Al principio aquí no había ningún warao.
En toda la superficie de nuestra tierra no se había engendrado ningún warao.
Todos los waraos estaban allá arriba: nuestros antepasados.
Nuestro Abuelo estaba allá arriba.
Así los waraos vivían allá arriba. Aquí no había waraos.
Manifestaciones religiosas de los waraos, Antonio Vaquero.
“Hermano árbol, vengo a pedirle permiso”.
Deciderio Cepeda hace el ritual como lo aprendió de su padre. Primero habla con el árbol y después corta la madera que necesita para reparar palafitos. Así lo ha hecho desde que tenía 12 años cuando su padre le enseñó. Él también era carpintero, hacía curiaras.
Con el tiempo, Deciderio y sus hermanos fueron perfeccionando la técnica e incorporaron motosierras. Con 18 años, ya sabían hacer tablas. Cambiaron las paredes de palma por madera. Un vecino les dijo: “A mí también me gustaría que me hicieran una casa así”, y ellos lo ayudaron. Después, vino otro vecino, y luego otros más. Si tenían con qué pagarles, recibían algo de dinero. Pero, si no, igual arreglaban las viviendas, porque los waraos se apoyan entre familias.
“Porque el warao tiene que saber construir su propia casa”, dice Deciderio ahora, ya adulto.
Los palafitos son construcciones sobre el río, con el techo a dos aguas, cubiertos con la palma de Temiche, con un piso de manaca siempre por encima de la marea más alta. En el Delta Medio, dónde vivía Deciderio, eran distintos, porque ahí la marea se seca la mitad del año. Por ello, su casa, de barro y bahareque, estaba en tierra firme.
Cuando empezaban las lluvias y la marea subía, debían ingeniárselas: dentro de la casa armaban el palafito. Era algo así como una litera en la que vivían los meses de marea alta sin contratiempos: ponían palos, subían chinchorros en ellos. Y cuando la marea bajaba, desarmaban esa estructura y restauraban los segmentos de las paredes que habían estado sumergidas por meses.

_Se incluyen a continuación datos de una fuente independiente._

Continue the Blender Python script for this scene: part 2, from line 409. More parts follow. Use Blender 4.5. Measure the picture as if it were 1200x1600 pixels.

Así cada medio año. Por años y años.
Hasta que se casó. Su esposa vivía en el Bajo Delta, en Nabasanuka. Primero viajaba de un caño a otro con frecuencia, pero terminó mudándose. Porque además allá había más trabajo para hacer. En el Bajo Delta la marea sube y baja todos los días, cada 12 horas, por lo que el palafito es una casa sobre palos de manaca, siempre por encima del nivel de la marea más alta, que deben restaurar con frecuencia.
Eventualmente, con el trabajo hecho para otras comunidades, la carpintería se convirtió en el sustento familiar. Deciderio, poco a poco, se convirtió en quien mejoraba la calidad de vida de su etnia. En alguien que les daba una oportunidad para quedarse. Porque muchos comenzaron a irse.